EXERCISE
Lines containing the string "pixels" are to be collected in full.

— START SUPPLIED DATA —

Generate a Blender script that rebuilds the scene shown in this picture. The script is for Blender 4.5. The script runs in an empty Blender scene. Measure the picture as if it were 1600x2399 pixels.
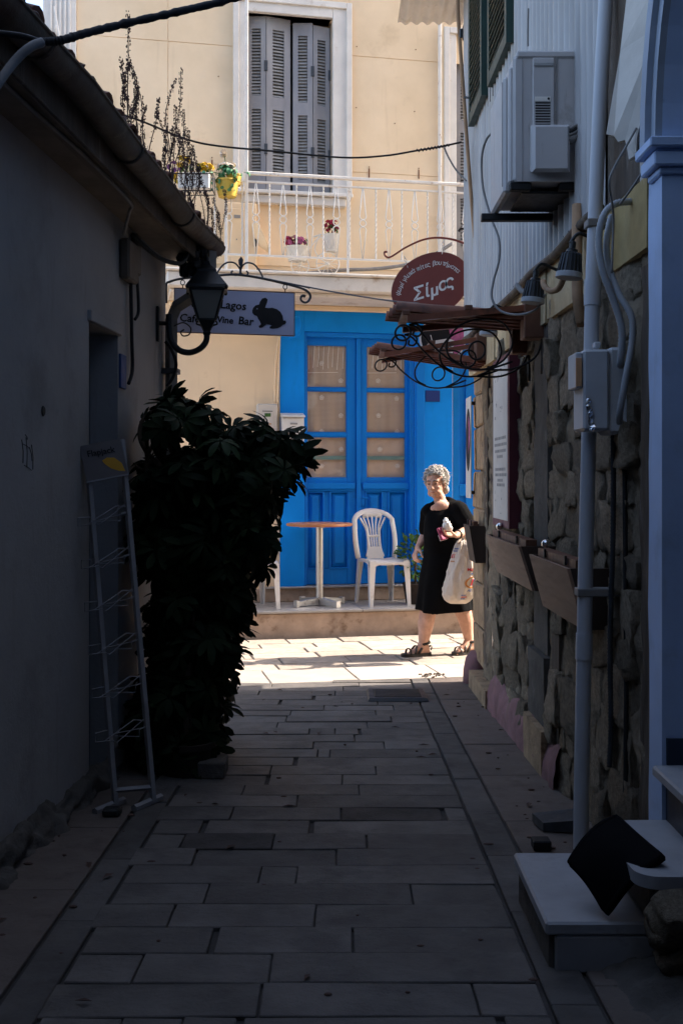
import bpy, bmesh, math, random
from mathutils import Vector, Matrix, noise
random.seed(7)
C = bpy.context.scene.collection
SC = bpy.context.scene
V = Vector
PI = math.pi
# ---------------------------------------------------------------- camera, sky, sun, exposure
HC = 1.43            # eye height above the street
FPX = 2600.0         # focal length in photo pixels (photo 1600 x 2399), horizon at row 1120
cam = bpy.data.cameras.new('camera')
cam.sensor_fit = 'VERTICAL'; cam.sensor_height = 36.0
cam.lens = 36.0 * FPX / 2399.0
cam.shift_y = -79.5 / 2399.0
cam.clip_end = 500
camo = bpy.data.objects.new('camera', cam); C.objects.link(camo)
camo.location = (0, 0, HC); camo.rotation_euler = (PI / 2, 0, 0)
SC.camera = camo
SUN_AZ, SUN_EL = math.radians(13.5), math.radians(41)      # azimuth from +X towards +Y
w = bpy.data.worlds.new('World'); SC.world = w; w.use_nodes = True
nt = w.node_tree
sky = nt.nodes.new('ShaderNodeTexSky'); sky.sky_type = 'NISHITA'; sky.sun_disc = False
sky.sun_elevation = SUN_EL; sky.sun_rotation = PI / 2 - SUN_AZ
sky.air_density = 0.9; sky.dust_density = 3.0; sky.ozone_density = 0.2
nt.nodes['Background'].inputs[1].default_value = 0.15
nt.links.new(sky.outputs[0], nt.nodes['Background'].inputs[0])
sl = bpy.data.lights.new('sun', 'SUN'); sl.energy = 3.2; sl.angle = math.radians(0.5); sl.color = (1, .90, .79)
so = bpy.data.objects.new('sun', sl); C.objects.link(so)
sd = V((math.cos(SUN_EL) * math.cos(SUN_AZ), math.cos(SUN_EL) * math.sin(SUN_AZ), math.sin(SUN_EL)))
so.rotation_euler = (-sd).to_track_quat('-Z', 'Y').to_euler(); so.location = (10, 10, 12)
SC.view_settings.view_transform = 'Standard'; SC.view_settings.look = 'None'
SC.view_settings.gamma = 1.0; SC.view_settings.use_curve_mapping = False
SC.view_settings.exposure = 2.05
SC.render.engine = 'CYCLES'
SC.cycles.use_denoising = True
SC.cycles.max_bounces = 8; SC.cycles.diffuse_bounces = 5; SC.cycles.glossy_bounces = 3
SC.cycles.caustics_reflective = False; SC.cycles.caustics_refractive = False
SC.cycles.sample_clamp_indirect = 6.0

# ---------------------------------------------------------------- helpers
ORG = {}
class MB:
    def __init__(s): s.v = []; s.f = []
    def add(s, vs, fs):
        b = len(s.v); s.v += [V(p) for p in vs]; s.f += [[b + i for i in f] for f in fs]; return s
    def join(s, o): return s.add(o.v, o.f)
    def hexa(s, p):   # 8 points: bottom 0-3, top 4-7
        return s.add(p, [(3, 2, 1, 0), (4, 5, 6, 7), (0, 1, 5, 4), (1, 2, 6, 5), (2, 3, 7, 6), (3, 0, 4, 7)])
    def box(s, x0, x1, y0, y1, z0, z1):
        if x0 > x1: x0, x1 = x1, x0
        if y0 > y1: y0, y1 = y1, y0
        if z0 > z1: z0, z1 = z1, z0
        return s.hexa([(x0, y0, z0), (x1, y0, z0), (x1, y1, z0), (x0, y1, z0), (x0, y0, z1), (x1, y0, z1), (x1, y1, z1), (x0, y1, z1)])
    def cbox(s, x0, x1, y0, y1, z0, z1, b=.004):
        if x0 > x1: x0, x1 = x1, x0
        if y0 > y1: y0, y1 = y1, y0
        if z0 > z1: z0, z1 = z1, z0
        b = min(b, (x1 - x0) * .3, (y1 - y0) * .3, (z1 - z0) * .3)
        lo, hi = (x0, y0, z0), (x1, y1, z1)
        vid = {}; vs = []
        for i in range(8):
            sgn = [(i >> k) & 1 for k in range(3)]
            for ax in range(3):
                p = []
                for k in range(3):
                    e = hi[k] if sgn[k] else lo[k]
                    if k != ax: e += -b if sgn[k] else b
                    p.append(e)
                vid[(i, ax)] = len(vs); vs.append(p)
        fs = []
        for ax in range(3):
            o = [k for k in range(3) if k != ax]
            for sd_ in (0, 1):
                q = []
                for (a, c) in ((0, 0), (1, 0), (1, 1), (0, 1)):
                    q.append(vid[((sd_ << ax) | (a << o[0]) | (c << o[1]), ax)])
                flip = (ax == 1)
                if (sd_ == 0) != flip: q = q[::-1]
                fs.append(q)
        for e in range(3):
            o = [k for k in range(3) if k != e]
            for a in (0, 1):
                for c in (0, 1):
                    i0 = (a << o[0]) | (c << o[1]); i1 = i0 | (1 << e)
                    fs.append([vid[(i0, o[0])], vid[(i1, o[0])], vid[(i1, o[1])], vid[(i0, o[1])]])
        for i in range(8): fs.append([vid[(i, 0)], vid[(i, 1)], vid[(i, 2)]])
        return s.add(vs, fs)
    def tube(s, pts, r, n=8, closed=False, flat=1.0, up=None):
        pts = [V(p) for p in pts]; k = len(pts)
        rs = r if isinstance(r, (list, tuple)) else [r] * k
        ups = None
        vs = []
        for i in range(k):
            a = pts[i - 1] if (i > 0 or closed) else pts[i]
            b = pts[(i + 1) % k] if (i < k - 1 or closed) else pts[i]
            t = (b - a)
            if t.length < 1e-9: t = V((0, 0, 1))
            t.normalize()
            if ups is None:
                ref = V(up) if up is not None else (V((0, 0, 1)) if abs(t.z) < .9 else V((1, 0, 0)))
                ups = (ref - t * ref.dot(t)).normalized()
            else:
                ups = ups - t * ups.dot(t)
                ups = ups.normalized() if ups.length > 1e-6 else t.orthogonal().normalized()
            sd_ = t.cross(ups)
            for j in range(n):
                an = 2 * PI * j / n
                vs.append(pts[i] + (ups * math.cos(an) + sd_ * math.sin(an) * flat) * rs[i])
        fs = []
        for i in range(k if closed else k - 1):
            i2 = (i + 1) % k
            for j in range(n):
                j2 = (j + 1) % n
                fs.append((i * n + j, i * n + j2, i2 * n + j2, i2 * n + j))
        if not closed:
            fs.append(tuple(range(n - 1, -1, -1))); fs.append(tuple((k - 1) * n + j for j in range(n)))
        return s.add(vs, fs)
    def lathe(s, prof, c=(0, 0, 0), n=20, M=None):
        vs = []
        for (r, z) in prof:
            for j in range(n):
                a = 2 * PI * j / n; p = V((r * math.cos(a), r * math.sin(a), z))
                vs.append((M @ p if M else p) + V(c))
        fs = []
        for i in range(len(prof) - 1):
            for j in range(n):
                j2 = (j + 1) % n
                fs.append((i * n + j, i * n + j2, (i + 1) * n + j2, (i + 1) * n + j))
        fs.append(tuple(range(n - 1, -1, -1))); fs.append(tuple((len(prof) - 1) * n + j for j in range(n)))
        return s.add(vs, fs)
    def prism(s, poly, d, M):     # polygon in local xy, extruded 0..d along local z, placed by M
        n = len(poly)
        vs = [M @ V((x, y, 0)) for x, y in poly] + [M @ V((x, y, d)) for x, y in poly]
        fs = [tuple(range(n - 1, -1, -1)), tuple(range(n, 2 * n))]
        fs += [(i, (i + 1) % n, n + (i + 1) % n, n + i) for i in range(n)]
        return s.add(vs, fs)
    def ell(s, c, r, nu=12, nv=8, M=None):
        vs = [V((0, 0, -1))]; fs = []
        for i in range(1, nv):
            ph = -PI / 2 + PI * i / nv
            for j in range(nu):
                a = 2 * PI * j / nu; vs.append(V((math.cos(ph) * math.cos(a), math.cos(ph) * math.sin(a), math.sin(ph))))
        vs.append(V((0, 0, 1))); L = len(vs) - 1
        if isinstance(r, (int, float)): r = (r, r, r)
        vs = [V((p.x * r[0], p.y * r[1], p.z * r[2])) for p in vs]
        if M: vs = [M @ p for p in vs]
        vs = [p + V(c) for p in vs]
        for j in range(nu):
            j2 = (j + 1) % nu
            fs.append((0, 1 + j2, 1 + j)); fs.append((L, L - nu + j, L - nu + j2))
            for i in range(nv - 2):
                a = 1 + i * nu; fs.append((a + j, a + j2, a + nu + j2, a + nu + j))
        return s.add(vs, fs)
    def capsule(s, a, b, ra, rb, n=10):
        a, b = V(a), V(b); t = (b - a).normalized()
        pts = []; rs = []
        for k in range(4):
            an = PI / 2 * k / 4 ; pts.append(a - t * ra * math.cos(an)); rs.append(max(ra * math.sin(an), ra * .05))
        pts.append(a); rs.append(ra); pts.append(b); rs.append(rb)
        for k in range(3, -1, -1):
            an = PI / 2 * k / 4 ; pts.append(b + t * rb * math.cos(an)); rs.append(max(rb * math.sin(an), rb * .05))
        return s.tube(pts, rs, n)
    def loft(s, rings, cap=True):
        n = len(rings[0]); vs = [p for r in rings for p in r]; fs = []
        for i in range(len(rings) - 1):
            for j in range(n):
                j2 = (j + 1) % n; fs.append((i * n + j, i * n + j2, (i + 1) * n + j2, (i + 1) * n + j))
        if cap: fs.append(tuple(range(n - 1, -1, -1))); fs.append(tuple((len(rings) - 1) * n + j for j in range(n)))
        return s.add(vs, fs)
    def sheet(s, fn, nu, nv, th=0):   # fn(u,v)->point ; thickness along fn normal ignored when 0
        vs = [V(fn(i / nu, j / nv)) for i in range(nu + 1) for j in range(nv + 1)]
        fs = [(i * (nv + 1) + j, (i + 1) * (nv + 1) + j, (i + 1) * (nv + 1) + j + 1, i * (nv + 1) + j + 1) for i in range(nu) for j in range(nv)]
        return s.add(vs, fs)
    def text(s, body, size, M, d=.002, align='CENTER', shear=0.0, fat=0.0):
        c = bpy.data.curves.new('txt', 'FONT'); c.body = body; c.size = size; c.align_x = align; c.align_y = 'CENTER'
        c.shear = shear; c.extrude = d; c.resolution_u = 2; c.offset = fat
        o = bpy.data.objects.new('txt', c); m = o.to_mesh()
        vs = [M @ v.co for v in m.vertices]; fs = [tuple(p.vertices) for p in m.polygons]
        s.add(vs, fs); o.to_mesh_clear(); bpy.data.objects.remove(o); bpy.data.curves.remove(c)
        return s
    def xf(s, M): s.v = [M @ p for p in s.v]; return s
    def jitter(s, amp, sc):
        s.v = [p + noise.noise_vector(p * sc) * amp for p in s.v]; return s
    def mesh(s, name, m, org=V((0, 0, 0)), smooth=False, recalc=True):
        me = bpy.data.meshes.new(name)
        me.from_pydata([tuple(p - org) for p in s.v], [], s.f)
        if recalc:
            bm = bmesh.new(); bm.from_mesh(me); bmesh.ops.recalc_face_normals(bm, faces=bm.faces); bm.to_mesh(me); bm.free()
        if smooth:
            for p in me.polygons: p.use_smooth = True
            if smooth == 'auto':
                try: me.set_sharp_from_angle(angle=math.radians(40))
                except Exception: pass
        if m: me.materials.append(m)
        return me
    def build(s, name, m, parent=None, smooth=False, recalc=True):
        org = ORG.get(parent.name, V((0, 0, 0))) if parent else V((0, 0, 0))
        o = bpy.data.objects.new(name, s.mesh(name, m, org, smooth, recalc)); C.objects.link(o)
        if parent: o.parent = parent; ORG[o.name] = org
        return o
    def single(s, name, m, label, cat, group=None, kind=None, smooth=False):   # a thing that is one mesh, origin at its base
        xs = [p.x for p in s.v]; ys = [p.y for p in s.v]; zs = [p.z for p in s.v]
        org = V(((min(xs) + max(xs)) / 2, (min(ys) + max(ys)) / 2, min(zs)))
        o = bpy.data.objects.new(name, s.mesh(name, m, org, smooth)); C.objects.link(o); o.location = org
        ORG[o.name] = org
        tag(o, label, cat, group, kind); return o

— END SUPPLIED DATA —

OUTPUT OF THE EXERCISE
Generate a Blender script that rebuilds the scene shown in this picture. The script is for Blender 4.5. The script runs in an empty Blender scene. Measure the picture as if it were 1600x2399 pixels.
FPX = 2600.0         # focal length in photo pixels (photo 1600 x 2399), horizon at row 1120